Вот текст речи Редера, произнесенной 12 марта 1939 года. Она изобличает гросс—адмирала в его агрессивно—милитаристских убеждениях и политическом единомыслии с нацистами. Этот документ показывает, что Редер ясно сознавал, какая органическая связь существовала между германскими милитаристами и Гитлером. Послушайте, что он говорил тогда: «Германскому народу был подарен его великий фюрер. Германский народ сделал своим мировоззрением национал—социализм, рожденный из духа германского фронтовика».
Явно не заботясь о будущем и не допуская, что оно может быть таким, что он пожалеет по поводу сказанного, Редер требует «беспощадного объявления войны большевизму и международному еврейству».
Советский обвинитель Ю. В. Покровский, предъявивший эту речь, ставит подсудимого в весьма деликатное положение.

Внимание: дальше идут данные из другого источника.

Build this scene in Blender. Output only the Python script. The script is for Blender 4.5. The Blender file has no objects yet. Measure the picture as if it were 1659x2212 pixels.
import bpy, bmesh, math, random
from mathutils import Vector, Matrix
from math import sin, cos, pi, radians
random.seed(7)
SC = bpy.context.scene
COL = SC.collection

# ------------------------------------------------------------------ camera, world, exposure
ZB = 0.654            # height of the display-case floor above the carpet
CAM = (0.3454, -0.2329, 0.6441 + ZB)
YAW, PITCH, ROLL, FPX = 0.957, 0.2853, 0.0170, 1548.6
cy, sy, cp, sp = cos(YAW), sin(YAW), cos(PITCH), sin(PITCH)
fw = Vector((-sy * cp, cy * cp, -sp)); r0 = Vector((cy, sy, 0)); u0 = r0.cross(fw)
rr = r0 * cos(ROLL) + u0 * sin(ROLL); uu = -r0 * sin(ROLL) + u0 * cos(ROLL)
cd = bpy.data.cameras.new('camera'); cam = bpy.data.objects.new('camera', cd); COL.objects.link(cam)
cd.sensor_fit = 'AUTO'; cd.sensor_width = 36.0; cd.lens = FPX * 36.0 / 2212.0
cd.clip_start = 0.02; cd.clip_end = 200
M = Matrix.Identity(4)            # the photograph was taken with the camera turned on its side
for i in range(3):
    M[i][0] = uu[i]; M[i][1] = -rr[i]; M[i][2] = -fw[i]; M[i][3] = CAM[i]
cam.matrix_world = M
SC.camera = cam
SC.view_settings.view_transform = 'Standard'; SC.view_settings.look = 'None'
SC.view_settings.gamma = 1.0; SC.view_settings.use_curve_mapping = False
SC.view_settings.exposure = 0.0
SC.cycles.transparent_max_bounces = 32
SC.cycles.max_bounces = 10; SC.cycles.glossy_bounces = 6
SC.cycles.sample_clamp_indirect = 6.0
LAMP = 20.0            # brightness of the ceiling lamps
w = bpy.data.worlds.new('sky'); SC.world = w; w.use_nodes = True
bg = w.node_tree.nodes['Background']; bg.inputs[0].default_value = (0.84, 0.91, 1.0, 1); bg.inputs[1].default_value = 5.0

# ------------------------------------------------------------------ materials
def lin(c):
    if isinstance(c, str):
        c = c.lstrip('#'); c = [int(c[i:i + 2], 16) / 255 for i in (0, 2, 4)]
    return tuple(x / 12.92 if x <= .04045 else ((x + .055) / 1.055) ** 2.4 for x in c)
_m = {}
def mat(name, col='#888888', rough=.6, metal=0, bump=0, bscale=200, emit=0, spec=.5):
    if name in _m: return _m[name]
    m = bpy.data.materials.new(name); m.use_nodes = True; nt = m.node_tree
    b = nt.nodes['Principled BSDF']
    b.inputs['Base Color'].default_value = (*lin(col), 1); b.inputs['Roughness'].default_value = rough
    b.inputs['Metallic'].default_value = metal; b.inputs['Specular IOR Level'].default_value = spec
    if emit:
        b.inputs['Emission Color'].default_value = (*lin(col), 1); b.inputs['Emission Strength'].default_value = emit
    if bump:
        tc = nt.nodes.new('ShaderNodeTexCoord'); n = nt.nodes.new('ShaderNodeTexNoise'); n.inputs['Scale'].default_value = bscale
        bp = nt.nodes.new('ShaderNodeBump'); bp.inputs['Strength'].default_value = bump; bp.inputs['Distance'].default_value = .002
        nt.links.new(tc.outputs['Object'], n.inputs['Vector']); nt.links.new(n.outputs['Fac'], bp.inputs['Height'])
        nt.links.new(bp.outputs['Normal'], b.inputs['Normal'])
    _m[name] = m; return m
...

С одной стороны, надо, конечно, отказываться от таких взглядов, а с другой — Редеру, видимо, не хотелось предстать перед судом в положении того самого флюгера, с которым сравнил его Дениц. Редер пытался вилять, уйти от самого себя:
— Во время официальной публичной речи, с которой я выступал по поручению правительства, я не мог изложить других взглядов, которые могли иметься лично у меня. Эта позиция была выражена в соответствии с государственным характером речи.
Он сознает, что то государство, которому служил, причинило человечеству много горя, но утверждает, что подлинные причины и масштабы зла стали известны ему только в Нюрнберге. Пусть трибунал расценивает это, как считает нужным, но Редер все же хочет сообщить, что даже, не будучи полностью осведомленным, он тем не менее не раз предпринимал попытки уйти в отставку. Оказывается, еще перед войной многие события породили у него «тяжелые сомнения в искренности фюрера».